How to Save for Your Child’s Future

Being able to save for a child is a wonderful gift for their future. Not only can they start their adult lives with some savings in hand but teaching kids about money and saving can help them learn many important lessons from an early age. Whether you’re looking for a savings account for your new baby, or you have to find a way to save for your grandchild, there are various options available. Discovering the best and most efficient ways to save for your child’s future will ensure you make the most out of your money. Plus, it will help your child get set up when they reach adulthood.

Below is a list of ways to save for a child, along with some pros and cons of each.

 

How to Save for Your Child’s Future

 

Open a Junior ISA

A junior ISA is for children under the age of 18. It allows the savings to be tax-free, and the interest rates are much higher than regular savings accounts and even adult ISAs. An advantage is that the child can’t take out cash, they must wait until they are at least 18 to withdraw any money. However, this can only be done when you have transferred the account name to solely them.
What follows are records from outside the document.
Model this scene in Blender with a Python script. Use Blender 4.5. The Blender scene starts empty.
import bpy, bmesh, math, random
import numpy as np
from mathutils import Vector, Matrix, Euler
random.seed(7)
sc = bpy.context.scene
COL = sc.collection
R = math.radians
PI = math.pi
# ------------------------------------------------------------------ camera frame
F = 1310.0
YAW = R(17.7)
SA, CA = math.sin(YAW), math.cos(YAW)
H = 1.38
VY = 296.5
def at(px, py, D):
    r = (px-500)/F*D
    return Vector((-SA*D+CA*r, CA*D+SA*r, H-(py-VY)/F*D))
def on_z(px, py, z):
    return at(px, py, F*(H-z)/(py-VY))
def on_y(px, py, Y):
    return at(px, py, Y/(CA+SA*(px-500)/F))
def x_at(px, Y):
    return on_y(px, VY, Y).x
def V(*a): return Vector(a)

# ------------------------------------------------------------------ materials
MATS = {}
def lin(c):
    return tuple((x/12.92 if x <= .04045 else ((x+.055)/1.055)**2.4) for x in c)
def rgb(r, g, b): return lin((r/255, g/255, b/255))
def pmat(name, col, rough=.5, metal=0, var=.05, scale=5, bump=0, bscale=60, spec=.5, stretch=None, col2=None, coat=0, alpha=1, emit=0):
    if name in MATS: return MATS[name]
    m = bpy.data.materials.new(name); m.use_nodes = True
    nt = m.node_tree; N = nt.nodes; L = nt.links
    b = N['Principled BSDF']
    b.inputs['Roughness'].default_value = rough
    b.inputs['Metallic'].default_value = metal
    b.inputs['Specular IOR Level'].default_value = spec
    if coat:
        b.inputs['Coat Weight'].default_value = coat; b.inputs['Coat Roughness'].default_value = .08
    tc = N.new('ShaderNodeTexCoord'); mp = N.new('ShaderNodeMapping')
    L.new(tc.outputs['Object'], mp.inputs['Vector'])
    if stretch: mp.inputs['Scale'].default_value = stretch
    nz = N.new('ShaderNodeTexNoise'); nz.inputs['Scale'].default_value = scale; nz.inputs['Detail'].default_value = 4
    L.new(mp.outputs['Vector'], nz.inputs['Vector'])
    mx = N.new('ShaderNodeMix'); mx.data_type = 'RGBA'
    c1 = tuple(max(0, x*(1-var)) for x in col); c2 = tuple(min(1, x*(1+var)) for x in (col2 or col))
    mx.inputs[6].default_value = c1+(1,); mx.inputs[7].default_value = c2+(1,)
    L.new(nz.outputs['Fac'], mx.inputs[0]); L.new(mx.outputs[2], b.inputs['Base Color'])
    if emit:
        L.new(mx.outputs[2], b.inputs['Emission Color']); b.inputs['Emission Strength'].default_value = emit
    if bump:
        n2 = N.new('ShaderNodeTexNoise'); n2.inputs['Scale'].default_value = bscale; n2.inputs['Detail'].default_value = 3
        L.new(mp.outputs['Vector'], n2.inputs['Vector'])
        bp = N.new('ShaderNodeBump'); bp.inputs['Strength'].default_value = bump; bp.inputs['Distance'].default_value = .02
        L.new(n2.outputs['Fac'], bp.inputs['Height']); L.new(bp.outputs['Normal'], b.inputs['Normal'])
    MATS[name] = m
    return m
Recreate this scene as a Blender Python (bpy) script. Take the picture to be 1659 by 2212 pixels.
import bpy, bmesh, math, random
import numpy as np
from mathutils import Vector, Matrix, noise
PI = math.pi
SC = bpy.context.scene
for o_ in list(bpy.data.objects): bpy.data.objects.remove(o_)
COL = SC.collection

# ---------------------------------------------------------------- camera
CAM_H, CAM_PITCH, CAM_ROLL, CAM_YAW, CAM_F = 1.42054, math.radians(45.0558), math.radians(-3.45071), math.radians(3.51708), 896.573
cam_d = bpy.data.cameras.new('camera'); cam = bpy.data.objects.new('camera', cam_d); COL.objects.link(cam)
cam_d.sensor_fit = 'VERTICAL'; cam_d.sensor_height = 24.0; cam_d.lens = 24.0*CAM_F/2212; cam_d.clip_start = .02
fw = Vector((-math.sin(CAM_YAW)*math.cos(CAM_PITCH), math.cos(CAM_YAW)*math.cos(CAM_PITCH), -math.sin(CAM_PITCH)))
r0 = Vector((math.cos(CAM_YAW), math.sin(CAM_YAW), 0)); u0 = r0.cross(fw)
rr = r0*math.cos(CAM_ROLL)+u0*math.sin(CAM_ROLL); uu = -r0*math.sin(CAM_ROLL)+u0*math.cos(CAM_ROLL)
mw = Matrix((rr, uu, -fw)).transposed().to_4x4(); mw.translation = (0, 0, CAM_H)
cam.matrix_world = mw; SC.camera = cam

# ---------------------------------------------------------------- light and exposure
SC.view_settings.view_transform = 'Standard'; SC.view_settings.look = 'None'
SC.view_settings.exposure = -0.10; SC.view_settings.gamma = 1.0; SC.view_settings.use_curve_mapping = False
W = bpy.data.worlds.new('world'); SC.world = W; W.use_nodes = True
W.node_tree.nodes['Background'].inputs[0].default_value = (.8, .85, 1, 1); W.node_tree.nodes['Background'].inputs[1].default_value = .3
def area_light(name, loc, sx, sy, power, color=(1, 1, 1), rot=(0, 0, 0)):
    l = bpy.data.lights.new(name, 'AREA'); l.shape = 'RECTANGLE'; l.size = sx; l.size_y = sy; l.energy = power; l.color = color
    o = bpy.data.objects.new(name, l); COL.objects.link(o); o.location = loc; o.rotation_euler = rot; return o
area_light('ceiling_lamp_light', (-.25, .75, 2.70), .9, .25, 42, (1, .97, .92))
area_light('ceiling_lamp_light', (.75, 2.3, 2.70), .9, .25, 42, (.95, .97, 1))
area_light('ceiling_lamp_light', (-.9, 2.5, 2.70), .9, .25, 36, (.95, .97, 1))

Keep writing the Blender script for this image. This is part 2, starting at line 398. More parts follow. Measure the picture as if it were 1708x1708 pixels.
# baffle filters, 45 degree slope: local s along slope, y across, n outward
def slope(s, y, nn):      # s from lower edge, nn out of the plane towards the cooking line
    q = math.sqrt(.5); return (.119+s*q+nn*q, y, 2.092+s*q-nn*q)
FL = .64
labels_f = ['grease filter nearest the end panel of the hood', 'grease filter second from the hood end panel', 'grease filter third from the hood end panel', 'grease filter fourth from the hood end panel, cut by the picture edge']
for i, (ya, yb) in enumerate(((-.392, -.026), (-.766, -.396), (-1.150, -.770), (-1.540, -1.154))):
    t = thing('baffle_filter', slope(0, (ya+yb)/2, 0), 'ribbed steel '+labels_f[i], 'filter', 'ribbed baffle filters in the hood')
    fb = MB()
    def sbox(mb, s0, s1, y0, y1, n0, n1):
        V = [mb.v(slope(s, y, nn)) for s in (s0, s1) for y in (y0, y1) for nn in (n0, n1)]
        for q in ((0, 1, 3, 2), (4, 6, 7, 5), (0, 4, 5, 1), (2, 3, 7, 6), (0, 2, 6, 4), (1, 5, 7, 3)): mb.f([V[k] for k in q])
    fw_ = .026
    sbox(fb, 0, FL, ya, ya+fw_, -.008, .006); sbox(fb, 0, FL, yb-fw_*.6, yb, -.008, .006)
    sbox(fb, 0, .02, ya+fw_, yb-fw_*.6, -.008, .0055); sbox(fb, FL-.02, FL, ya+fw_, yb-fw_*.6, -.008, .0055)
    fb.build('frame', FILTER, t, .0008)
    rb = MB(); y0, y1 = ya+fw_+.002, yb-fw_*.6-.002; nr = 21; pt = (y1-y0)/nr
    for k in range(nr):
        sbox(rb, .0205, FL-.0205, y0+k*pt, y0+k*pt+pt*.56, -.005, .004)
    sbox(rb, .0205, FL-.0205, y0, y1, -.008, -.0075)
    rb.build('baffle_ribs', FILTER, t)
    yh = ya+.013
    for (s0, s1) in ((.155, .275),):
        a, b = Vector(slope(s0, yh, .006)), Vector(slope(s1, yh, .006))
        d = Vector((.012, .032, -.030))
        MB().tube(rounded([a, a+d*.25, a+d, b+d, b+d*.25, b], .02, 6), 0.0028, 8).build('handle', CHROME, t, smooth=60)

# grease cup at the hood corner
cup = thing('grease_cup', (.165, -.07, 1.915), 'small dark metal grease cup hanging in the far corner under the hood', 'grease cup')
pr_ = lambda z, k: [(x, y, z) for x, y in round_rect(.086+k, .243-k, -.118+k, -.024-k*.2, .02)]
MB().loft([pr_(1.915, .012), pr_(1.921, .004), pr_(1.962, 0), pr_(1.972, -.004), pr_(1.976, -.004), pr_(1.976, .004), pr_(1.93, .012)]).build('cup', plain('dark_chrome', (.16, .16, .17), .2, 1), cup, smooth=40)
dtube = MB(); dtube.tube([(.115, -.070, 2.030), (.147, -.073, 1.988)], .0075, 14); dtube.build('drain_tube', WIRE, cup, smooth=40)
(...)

Unfortunately, there is no government contribution, and there is a deposit limit, so the maximum you can put into the ISA is just over £4,000. If you want to save more cash than this, you’ll have to look at alternatives.

 

Invest in Property

Those of you who have a lump sum of money available may want to consider at investing in the property market on their child’s behalf. This means when they reach 18, they can manage the property and perhaps even live in it themselves. Buy to let properties also allow investors to receive rental income every month that they could save for their child, in addition to having a property they can sell in future. RW Invest is a property investment company that can help first-time investors choose the right property with high rental yields and demand. Having property or even multiple properties under you or your child’s name will mean they can have a steady stream of income. Unlike the stocks and shares market, the property has minimal risks and still the potential for a high return. This is because if the property market falls, you can keep hold of the building until it increases and stabilises again.

Buy NS&I Premium Bonds

Premium bonds are a popular investment option, and you’re able to buy any whole-pound amount of bonds between £25 to £50,000. Every month each £1 bond is entered into a prize draw, and when the child turns 16, the premium bonds are signed over to them. Another huge benefit is that every month, two lucky winners will get the jackpot of £1 million. However, there is no interest on the bonds, and there is the possibility that you won’t win any prizes. If you do end up winning, you can benefit from tax-free money.

 

Try a Fixed Term Savings Account

If you’re able to commit to making monthly contributions, then a regular and fixed savings account could be a good option. The interest rates can be pretty generous as the top rate is currently 4.5%. However, it’s no good if you want to make more sizable deposits because there is a maximum threshold for monthly payments that may not suit everyone. Online comparisons websites may help you find a fixed term savings account that is more suited to your needs.